Salah el-Din never lived to see this work completed by his minister Karakush. He left Egypt for Palestine, where he conducted the campaign that ended in the capture of Jerusalem, and it was there that he died. Work on the construction was then suspended for over twenty years, until El Malek el Adel who ordered his viceroy, El Kamel, to resume building, the work being completed in 1203.

Within the walls of the Citadel, he erected palaces, enlarged their dimensions, and also had cleared out the sand from the well which had amassed within it.

Egyptian rulers long used the Citadel as a place, and a seat for Government as well as a barrack and an administrative center, a position it retained for a long period.

It was the principal residence of many rulers of Egypt and the symbol of their stability and power throughout all the changes of regime, and it was not until the middle of the last century that the palace was abandoned. Ismail then transferred the Khedivial residence to Abdin Palace which remained the official palace up to the time of dismissing Faruk in July 1952.

Governors and princes, one after another sought to perpetuate their memories by surpassing the work of their predecessors in the Citadel. The celebrated Queen Shagaret el Durr built nothing in the Citadel, but her name is mentioned in connection with it. She founded a military band that performed everything in the Citadel. It was in the bathroom of the Citadel that her second husband Aybek was murdered by her orders, and it was in the ditch at the foot of the ramparts that her body was thrown after her own terrible death at the hands of her rival's slave women.

It was in this fortress that Sultan Baybars (1260-1277) built his impressive tower and his fine castle. Mohamed en-Naser Ibn Qalaun (1293-1340) built a mosque that is still to be seen. Sultan Hassan (1347-1361) built a castle, and Amir Radwan el Alfi erected the imposing gateway that faces Salah el-Din Square.

Mohamed Ali gave special attention to the Citadel. He built the Gawhara Palace to serve as a private residence for himself and also for grand court receptions. He also constructed the Department of Justice, the Mint, and the depot for state Archives, all within the walls of the Citadel. Moreover, he established a factory in which more than 1000 workmen were employed and produced about 750 rifles a month.

How many such deeds of horror the walls of the Citadel must have been in his time and how fearful death must have reaped in that place! The most notable and tragic event in the long history of the Citadel was the massacre of the Mamluk beys on March Ist, 1811. These turbulent reactionaries had been invited by Mohammed Ali to reception within the Citadel. The Knightly Company on their handsome and richly caparisoned horses clad in gorgeous dresses and carrying splendid arms arrived.  At a reception to bid farewell to Tulun on his way to war with the Wahhabis.
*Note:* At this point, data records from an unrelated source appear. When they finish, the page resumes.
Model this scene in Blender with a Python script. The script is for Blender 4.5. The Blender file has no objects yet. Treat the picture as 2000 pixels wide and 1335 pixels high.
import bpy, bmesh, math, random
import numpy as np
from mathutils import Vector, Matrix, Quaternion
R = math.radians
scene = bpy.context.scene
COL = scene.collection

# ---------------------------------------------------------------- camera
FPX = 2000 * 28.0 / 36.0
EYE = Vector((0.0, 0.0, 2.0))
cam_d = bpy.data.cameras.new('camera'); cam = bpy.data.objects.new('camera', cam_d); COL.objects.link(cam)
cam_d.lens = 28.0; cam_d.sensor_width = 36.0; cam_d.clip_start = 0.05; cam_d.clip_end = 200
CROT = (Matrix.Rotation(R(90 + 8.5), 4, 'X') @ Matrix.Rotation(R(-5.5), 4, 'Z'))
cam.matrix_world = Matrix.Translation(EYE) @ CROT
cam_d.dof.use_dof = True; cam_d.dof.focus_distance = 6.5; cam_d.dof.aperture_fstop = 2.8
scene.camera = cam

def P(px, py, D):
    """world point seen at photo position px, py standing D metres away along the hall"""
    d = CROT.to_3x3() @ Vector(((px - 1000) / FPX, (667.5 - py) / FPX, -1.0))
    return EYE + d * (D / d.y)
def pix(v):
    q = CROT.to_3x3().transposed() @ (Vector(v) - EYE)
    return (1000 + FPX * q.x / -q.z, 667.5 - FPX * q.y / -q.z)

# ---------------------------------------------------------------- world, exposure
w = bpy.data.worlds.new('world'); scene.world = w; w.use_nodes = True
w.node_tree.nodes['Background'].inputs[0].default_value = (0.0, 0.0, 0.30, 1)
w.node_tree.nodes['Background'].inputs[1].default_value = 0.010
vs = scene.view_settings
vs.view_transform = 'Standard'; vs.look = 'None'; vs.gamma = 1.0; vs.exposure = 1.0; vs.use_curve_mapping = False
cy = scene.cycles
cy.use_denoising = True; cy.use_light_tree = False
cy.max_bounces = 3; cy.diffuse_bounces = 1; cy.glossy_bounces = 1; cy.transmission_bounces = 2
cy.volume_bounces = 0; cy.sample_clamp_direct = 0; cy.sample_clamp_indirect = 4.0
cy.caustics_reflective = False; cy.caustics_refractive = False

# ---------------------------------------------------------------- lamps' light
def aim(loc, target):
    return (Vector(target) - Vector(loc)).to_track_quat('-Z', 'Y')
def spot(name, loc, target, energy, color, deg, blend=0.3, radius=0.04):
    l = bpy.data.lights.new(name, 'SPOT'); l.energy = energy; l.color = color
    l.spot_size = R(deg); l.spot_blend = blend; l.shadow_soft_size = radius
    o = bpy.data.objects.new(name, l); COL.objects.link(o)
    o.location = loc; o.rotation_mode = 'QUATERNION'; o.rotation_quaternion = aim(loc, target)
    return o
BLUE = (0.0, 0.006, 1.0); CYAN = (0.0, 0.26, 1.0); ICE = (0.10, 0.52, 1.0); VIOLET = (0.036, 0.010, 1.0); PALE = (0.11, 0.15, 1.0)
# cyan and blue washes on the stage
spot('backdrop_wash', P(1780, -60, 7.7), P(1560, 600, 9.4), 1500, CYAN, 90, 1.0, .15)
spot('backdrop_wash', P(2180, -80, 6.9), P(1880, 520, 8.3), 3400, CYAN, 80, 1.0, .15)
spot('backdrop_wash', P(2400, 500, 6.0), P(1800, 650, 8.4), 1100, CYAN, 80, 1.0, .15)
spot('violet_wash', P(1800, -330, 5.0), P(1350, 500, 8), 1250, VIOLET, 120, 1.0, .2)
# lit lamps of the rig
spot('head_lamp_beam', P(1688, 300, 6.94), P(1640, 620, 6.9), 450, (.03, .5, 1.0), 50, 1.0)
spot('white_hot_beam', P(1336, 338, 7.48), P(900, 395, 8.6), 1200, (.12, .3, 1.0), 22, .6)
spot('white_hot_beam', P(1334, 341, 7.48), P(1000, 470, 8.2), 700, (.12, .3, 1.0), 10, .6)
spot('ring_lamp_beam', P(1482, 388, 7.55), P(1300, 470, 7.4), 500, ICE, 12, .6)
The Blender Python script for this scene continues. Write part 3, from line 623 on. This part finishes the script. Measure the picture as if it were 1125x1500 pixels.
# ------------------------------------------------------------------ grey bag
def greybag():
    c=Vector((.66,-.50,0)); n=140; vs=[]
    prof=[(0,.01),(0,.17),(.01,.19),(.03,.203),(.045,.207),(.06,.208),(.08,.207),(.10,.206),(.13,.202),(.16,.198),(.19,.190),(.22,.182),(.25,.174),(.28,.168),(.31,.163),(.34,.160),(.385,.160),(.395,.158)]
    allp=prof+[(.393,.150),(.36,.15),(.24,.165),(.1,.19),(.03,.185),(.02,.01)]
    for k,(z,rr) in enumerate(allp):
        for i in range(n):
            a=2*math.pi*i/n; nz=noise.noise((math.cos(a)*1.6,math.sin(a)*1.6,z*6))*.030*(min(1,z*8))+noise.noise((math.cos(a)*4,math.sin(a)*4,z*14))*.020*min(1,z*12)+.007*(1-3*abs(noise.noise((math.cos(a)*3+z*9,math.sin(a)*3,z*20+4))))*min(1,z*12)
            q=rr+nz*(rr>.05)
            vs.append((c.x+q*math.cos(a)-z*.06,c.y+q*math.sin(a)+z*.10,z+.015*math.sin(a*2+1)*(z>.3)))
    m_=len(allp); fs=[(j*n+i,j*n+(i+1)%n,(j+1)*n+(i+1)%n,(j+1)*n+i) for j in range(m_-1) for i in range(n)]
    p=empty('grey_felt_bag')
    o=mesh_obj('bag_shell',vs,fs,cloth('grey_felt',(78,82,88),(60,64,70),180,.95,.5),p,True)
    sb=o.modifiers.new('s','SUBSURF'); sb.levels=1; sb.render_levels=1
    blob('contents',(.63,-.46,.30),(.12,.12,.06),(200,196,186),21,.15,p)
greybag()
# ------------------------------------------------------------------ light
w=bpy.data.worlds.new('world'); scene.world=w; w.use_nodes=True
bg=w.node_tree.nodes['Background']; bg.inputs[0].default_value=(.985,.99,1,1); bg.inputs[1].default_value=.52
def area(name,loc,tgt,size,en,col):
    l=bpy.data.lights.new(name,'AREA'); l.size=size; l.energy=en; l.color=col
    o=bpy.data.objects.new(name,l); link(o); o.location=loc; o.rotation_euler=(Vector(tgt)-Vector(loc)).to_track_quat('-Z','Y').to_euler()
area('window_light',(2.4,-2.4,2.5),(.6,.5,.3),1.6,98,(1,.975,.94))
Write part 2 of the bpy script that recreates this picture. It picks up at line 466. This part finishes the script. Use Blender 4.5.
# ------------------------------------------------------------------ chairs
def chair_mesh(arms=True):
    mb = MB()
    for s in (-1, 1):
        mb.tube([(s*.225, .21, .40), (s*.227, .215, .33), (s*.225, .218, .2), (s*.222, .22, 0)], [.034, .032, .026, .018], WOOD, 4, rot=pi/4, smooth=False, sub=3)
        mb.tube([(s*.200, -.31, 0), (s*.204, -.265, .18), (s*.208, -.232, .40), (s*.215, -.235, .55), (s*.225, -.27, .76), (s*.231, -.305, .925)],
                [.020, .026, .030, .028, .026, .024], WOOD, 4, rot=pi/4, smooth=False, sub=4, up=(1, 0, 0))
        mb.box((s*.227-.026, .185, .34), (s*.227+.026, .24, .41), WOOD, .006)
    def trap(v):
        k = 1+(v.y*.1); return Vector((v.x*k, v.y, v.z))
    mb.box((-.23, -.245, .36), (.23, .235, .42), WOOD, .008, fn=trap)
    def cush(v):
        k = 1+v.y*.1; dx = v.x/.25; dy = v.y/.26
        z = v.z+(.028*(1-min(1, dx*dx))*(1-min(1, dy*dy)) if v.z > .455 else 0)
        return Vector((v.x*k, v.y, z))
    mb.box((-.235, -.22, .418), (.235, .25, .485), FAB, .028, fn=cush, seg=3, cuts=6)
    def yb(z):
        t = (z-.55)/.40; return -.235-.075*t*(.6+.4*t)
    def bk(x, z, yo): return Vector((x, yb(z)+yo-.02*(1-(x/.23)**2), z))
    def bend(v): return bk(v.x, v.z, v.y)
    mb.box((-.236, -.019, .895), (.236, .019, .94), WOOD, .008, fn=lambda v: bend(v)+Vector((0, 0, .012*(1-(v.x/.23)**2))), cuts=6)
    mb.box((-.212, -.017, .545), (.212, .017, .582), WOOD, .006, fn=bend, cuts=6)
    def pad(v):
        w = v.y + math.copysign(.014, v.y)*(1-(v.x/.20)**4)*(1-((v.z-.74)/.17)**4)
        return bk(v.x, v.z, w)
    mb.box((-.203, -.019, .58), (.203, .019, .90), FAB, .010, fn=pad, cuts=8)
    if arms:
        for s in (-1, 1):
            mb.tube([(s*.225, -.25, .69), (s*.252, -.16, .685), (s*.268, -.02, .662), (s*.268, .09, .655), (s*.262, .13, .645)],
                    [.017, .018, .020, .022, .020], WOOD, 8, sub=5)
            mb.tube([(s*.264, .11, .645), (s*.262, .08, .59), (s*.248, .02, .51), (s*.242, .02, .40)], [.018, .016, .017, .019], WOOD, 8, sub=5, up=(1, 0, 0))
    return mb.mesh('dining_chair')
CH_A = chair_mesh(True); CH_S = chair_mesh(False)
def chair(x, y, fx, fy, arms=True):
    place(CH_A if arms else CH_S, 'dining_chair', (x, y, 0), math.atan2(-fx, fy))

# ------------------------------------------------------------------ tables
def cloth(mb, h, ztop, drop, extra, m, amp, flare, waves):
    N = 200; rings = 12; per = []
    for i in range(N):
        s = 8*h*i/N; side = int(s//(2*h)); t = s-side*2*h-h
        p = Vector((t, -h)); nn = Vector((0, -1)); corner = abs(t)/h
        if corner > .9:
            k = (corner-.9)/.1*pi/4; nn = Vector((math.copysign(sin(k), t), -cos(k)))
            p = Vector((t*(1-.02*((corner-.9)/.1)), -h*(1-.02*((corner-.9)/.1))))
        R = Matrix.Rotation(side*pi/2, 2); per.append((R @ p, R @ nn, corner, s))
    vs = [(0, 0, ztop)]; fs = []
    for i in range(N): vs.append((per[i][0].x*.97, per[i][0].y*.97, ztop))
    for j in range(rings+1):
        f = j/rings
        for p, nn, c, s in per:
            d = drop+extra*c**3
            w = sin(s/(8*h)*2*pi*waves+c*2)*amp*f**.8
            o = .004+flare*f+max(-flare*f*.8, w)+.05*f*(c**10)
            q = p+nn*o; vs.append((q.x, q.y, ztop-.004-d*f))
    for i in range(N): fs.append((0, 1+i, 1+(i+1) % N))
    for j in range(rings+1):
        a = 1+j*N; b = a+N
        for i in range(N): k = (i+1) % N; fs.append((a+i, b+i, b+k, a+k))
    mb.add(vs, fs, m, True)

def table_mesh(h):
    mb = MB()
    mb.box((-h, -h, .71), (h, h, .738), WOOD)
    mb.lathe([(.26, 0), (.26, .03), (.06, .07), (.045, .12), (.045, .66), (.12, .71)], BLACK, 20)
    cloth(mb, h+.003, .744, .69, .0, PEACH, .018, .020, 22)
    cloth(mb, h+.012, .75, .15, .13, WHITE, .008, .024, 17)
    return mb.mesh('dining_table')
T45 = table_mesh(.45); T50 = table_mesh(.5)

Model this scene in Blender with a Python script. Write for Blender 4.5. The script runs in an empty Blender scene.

At the close of the entertainment, they were winding down the narrow way enclosed by high walls when they found their passage checked by the closing of the great gates. Immediately Mohammed Ali's picked Albanian sharpshooters opened fire upon the trapped men, and all save one were killed. In less than half an hour Mohammed Ali had quenched the haughty vigor of 480 personalities as he might have wiped their names off a slate. Only one of Mamluk Beys is said to have been left alive. Legend states that, on perceiving the trap into which his companion had fallen, Amin Bey turned his horse and leaped mounting over the breastwork of the Citadel into the Moat below and thus escaped.

But history refutes this story and relates that Amin Bey's escaped due to the fact that he was ill in bed, and for that prosaic reason did not attend the fatal banquet.

When the great tragedy was ended and the last groan had died away, Mohammed Ali's doctor offered his congratulations, but he gave no answer, feeling so faint that he had to ask for a glass of water of which he took a deep draught.

The remaining Mamluks in the Egyptian provinces, 600 in all, were also put to death by Mohammed Ali's orders and the Governors there sent the heads of victims to the capital as a kind of receipt.

Two more events in the history of the Citadel may be recorded its occupation in 1882 by British forces after the battle of Tel El Kabir and their withdrawal in favor of the Egyptian garrison sixty four years later, on the 9th of August 1946 when the Egyptian flag was hoisted which now floats above Cairo's great Fortress announcing the Independence of Egypt.

The Citadel has also seen its modern heroes. It was the great hero and rebel Orabi and the heroes of Egypt's liberation; Mustafa Kamel and Saad Zaghlul. Finally, there rose the glorious day of the July 23rd, 1952 Revolution.

The Citadel's walls have seen many other changes. Today they look out over a landscape that is the scene of a new life, of a renascent vigor that has abolished the injustices of the past and has brought new prosperity to Egypt's people.